SHORT PROBLEM: What number of lines in the material contain the word "mound"? Give that number alone.

STORED DATA:
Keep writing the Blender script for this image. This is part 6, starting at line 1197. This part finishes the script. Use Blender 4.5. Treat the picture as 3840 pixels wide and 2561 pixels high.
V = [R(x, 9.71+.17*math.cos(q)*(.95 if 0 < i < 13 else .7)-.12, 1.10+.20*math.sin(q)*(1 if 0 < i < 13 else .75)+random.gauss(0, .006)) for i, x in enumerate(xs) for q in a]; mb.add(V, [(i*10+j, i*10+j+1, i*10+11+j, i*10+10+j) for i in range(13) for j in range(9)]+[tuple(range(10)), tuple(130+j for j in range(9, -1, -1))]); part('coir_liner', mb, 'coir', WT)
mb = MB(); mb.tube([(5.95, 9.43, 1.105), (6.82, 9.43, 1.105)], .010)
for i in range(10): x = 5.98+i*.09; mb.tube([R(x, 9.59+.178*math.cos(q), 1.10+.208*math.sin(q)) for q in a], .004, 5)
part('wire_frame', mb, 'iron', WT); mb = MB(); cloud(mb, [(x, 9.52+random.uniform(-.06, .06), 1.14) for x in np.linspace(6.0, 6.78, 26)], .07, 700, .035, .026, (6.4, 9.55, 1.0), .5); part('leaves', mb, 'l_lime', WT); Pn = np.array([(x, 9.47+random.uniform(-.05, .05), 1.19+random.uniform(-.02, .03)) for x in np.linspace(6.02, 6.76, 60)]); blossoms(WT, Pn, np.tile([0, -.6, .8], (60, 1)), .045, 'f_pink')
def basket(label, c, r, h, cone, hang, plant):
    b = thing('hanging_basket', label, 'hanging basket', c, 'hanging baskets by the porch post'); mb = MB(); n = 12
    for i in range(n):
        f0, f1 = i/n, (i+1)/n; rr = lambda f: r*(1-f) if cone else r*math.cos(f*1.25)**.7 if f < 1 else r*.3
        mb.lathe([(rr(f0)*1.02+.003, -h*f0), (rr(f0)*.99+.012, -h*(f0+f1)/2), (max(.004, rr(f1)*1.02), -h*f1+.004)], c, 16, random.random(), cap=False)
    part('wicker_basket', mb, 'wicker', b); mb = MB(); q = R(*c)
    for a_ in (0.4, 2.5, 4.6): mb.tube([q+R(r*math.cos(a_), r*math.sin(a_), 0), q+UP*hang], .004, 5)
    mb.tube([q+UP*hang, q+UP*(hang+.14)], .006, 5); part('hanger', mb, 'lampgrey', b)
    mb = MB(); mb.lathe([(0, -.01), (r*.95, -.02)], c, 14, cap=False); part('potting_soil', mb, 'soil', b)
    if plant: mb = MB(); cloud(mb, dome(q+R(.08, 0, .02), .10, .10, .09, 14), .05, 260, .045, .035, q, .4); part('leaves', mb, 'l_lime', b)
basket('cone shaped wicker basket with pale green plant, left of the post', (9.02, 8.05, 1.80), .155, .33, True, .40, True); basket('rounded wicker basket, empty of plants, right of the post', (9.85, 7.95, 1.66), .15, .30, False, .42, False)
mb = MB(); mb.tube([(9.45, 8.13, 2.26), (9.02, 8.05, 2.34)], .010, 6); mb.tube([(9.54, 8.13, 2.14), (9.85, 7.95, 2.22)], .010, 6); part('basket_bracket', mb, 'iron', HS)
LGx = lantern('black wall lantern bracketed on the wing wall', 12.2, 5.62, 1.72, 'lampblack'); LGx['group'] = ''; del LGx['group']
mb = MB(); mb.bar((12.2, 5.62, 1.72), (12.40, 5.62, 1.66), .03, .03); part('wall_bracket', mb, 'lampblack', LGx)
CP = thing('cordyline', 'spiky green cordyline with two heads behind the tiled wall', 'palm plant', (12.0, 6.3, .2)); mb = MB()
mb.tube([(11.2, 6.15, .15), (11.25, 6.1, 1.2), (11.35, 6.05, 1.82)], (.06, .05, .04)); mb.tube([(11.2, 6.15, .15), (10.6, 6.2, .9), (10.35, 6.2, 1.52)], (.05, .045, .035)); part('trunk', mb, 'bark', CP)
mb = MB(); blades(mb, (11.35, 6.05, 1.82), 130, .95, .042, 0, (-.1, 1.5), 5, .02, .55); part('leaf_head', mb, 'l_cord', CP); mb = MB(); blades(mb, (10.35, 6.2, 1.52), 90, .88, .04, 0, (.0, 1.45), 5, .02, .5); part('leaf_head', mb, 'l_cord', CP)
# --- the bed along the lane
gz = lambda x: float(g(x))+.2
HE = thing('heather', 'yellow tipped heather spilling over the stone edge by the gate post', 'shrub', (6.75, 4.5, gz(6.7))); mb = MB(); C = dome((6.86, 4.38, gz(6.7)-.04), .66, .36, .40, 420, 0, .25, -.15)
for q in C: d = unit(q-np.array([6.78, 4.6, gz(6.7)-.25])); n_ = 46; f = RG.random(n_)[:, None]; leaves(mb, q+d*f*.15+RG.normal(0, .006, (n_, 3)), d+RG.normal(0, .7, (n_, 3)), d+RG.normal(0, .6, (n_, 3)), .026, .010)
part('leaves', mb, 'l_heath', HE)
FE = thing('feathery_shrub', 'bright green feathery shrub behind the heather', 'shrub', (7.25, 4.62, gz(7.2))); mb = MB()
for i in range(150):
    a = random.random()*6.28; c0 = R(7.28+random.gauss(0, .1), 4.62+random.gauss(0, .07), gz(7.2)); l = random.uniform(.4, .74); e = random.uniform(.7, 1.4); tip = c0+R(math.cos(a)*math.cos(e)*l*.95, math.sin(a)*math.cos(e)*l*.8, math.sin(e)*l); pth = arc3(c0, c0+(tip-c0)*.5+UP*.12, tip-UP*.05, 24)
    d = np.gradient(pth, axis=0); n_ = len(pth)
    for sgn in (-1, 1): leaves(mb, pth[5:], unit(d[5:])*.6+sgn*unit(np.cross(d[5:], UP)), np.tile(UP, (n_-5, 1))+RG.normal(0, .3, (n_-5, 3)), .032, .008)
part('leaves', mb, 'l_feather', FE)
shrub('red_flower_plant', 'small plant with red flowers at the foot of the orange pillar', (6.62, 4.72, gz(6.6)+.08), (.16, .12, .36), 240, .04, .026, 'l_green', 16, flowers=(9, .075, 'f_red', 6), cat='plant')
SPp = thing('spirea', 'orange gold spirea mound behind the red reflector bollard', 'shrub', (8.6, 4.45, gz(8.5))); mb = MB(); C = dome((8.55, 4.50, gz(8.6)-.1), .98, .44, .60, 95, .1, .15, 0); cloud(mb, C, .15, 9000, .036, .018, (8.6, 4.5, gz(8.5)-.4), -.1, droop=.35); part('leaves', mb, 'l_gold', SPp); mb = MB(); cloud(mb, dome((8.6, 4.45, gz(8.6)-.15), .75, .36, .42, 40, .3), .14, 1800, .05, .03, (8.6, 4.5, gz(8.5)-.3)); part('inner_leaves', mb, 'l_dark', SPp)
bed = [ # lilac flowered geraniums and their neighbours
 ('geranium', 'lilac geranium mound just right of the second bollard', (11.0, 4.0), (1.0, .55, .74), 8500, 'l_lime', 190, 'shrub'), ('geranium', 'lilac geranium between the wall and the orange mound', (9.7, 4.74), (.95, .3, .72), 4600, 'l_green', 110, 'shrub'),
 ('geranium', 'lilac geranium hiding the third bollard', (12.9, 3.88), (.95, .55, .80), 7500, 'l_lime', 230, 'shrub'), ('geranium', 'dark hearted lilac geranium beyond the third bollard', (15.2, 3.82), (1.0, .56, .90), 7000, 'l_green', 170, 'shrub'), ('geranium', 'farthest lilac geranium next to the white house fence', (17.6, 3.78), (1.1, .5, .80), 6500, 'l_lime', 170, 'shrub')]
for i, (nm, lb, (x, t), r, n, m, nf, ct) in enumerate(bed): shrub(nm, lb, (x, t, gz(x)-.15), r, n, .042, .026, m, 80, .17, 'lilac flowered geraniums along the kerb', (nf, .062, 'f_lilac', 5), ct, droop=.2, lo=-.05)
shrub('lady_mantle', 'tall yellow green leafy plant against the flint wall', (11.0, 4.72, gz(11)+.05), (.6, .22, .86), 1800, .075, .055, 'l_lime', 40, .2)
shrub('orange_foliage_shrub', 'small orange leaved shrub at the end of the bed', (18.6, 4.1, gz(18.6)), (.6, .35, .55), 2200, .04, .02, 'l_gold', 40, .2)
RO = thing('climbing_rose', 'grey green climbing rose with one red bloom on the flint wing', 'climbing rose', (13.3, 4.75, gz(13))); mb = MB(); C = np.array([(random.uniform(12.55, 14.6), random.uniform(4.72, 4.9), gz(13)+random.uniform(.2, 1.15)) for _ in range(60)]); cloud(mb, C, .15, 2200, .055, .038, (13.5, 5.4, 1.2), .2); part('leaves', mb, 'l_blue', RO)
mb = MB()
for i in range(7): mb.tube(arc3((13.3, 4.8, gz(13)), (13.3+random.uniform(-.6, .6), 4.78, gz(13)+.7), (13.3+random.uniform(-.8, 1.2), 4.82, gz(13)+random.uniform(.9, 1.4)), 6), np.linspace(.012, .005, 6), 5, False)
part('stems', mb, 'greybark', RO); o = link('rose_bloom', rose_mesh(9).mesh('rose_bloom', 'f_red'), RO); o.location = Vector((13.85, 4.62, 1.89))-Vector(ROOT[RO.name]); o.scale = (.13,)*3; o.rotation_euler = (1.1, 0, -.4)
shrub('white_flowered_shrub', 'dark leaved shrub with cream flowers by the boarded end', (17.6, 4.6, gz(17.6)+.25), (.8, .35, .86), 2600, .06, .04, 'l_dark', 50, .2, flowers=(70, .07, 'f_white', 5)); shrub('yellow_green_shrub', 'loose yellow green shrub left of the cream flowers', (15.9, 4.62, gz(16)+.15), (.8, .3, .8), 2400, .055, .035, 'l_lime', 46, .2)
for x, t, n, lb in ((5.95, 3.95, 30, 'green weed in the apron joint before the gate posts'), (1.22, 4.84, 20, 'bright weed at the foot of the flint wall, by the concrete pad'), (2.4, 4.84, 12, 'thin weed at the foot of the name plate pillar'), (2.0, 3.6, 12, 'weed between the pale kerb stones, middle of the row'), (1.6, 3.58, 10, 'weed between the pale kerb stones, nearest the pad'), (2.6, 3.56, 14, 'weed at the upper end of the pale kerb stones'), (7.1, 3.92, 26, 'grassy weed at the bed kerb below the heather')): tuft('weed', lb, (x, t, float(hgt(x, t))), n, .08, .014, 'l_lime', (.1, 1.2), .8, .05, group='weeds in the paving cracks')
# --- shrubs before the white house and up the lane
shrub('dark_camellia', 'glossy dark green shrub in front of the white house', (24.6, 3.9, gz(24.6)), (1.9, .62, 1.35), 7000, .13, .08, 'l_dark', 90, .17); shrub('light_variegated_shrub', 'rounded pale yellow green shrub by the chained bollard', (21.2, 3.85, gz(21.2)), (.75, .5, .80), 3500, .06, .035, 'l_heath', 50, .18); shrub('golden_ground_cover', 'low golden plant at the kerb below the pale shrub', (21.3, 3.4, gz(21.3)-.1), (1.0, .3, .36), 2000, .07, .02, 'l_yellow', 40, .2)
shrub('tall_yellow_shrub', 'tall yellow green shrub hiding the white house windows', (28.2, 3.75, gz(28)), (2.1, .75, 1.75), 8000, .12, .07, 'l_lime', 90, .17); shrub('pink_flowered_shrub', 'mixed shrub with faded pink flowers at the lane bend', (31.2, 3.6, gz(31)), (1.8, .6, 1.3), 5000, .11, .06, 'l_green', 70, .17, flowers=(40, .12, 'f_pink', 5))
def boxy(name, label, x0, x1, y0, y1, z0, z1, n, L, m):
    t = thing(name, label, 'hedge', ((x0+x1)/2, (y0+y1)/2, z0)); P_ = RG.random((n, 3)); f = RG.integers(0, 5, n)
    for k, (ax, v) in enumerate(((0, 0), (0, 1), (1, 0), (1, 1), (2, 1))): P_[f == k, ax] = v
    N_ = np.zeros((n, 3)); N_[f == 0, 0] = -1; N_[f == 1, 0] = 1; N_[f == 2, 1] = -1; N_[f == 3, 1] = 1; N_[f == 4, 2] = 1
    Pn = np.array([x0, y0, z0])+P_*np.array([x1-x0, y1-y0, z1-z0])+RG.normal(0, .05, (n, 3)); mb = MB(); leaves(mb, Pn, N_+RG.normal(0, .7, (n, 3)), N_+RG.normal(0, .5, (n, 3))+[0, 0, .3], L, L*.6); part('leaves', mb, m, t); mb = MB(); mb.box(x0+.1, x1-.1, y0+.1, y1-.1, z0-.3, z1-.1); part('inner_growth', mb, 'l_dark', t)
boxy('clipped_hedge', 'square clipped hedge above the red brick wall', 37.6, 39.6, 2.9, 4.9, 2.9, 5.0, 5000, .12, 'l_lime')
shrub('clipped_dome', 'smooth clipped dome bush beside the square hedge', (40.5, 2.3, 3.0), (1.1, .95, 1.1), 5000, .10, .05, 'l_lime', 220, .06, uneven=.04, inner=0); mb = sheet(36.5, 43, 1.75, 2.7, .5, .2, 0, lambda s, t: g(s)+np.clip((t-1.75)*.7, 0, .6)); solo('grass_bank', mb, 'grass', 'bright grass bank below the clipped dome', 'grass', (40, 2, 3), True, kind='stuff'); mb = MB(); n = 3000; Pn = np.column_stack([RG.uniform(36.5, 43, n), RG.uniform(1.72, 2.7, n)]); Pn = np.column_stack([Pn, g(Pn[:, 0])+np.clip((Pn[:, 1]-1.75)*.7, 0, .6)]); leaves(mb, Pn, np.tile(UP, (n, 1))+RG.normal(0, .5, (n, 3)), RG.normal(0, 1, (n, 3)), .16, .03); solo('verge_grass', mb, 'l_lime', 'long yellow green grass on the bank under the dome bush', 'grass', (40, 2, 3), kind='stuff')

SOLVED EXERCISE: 2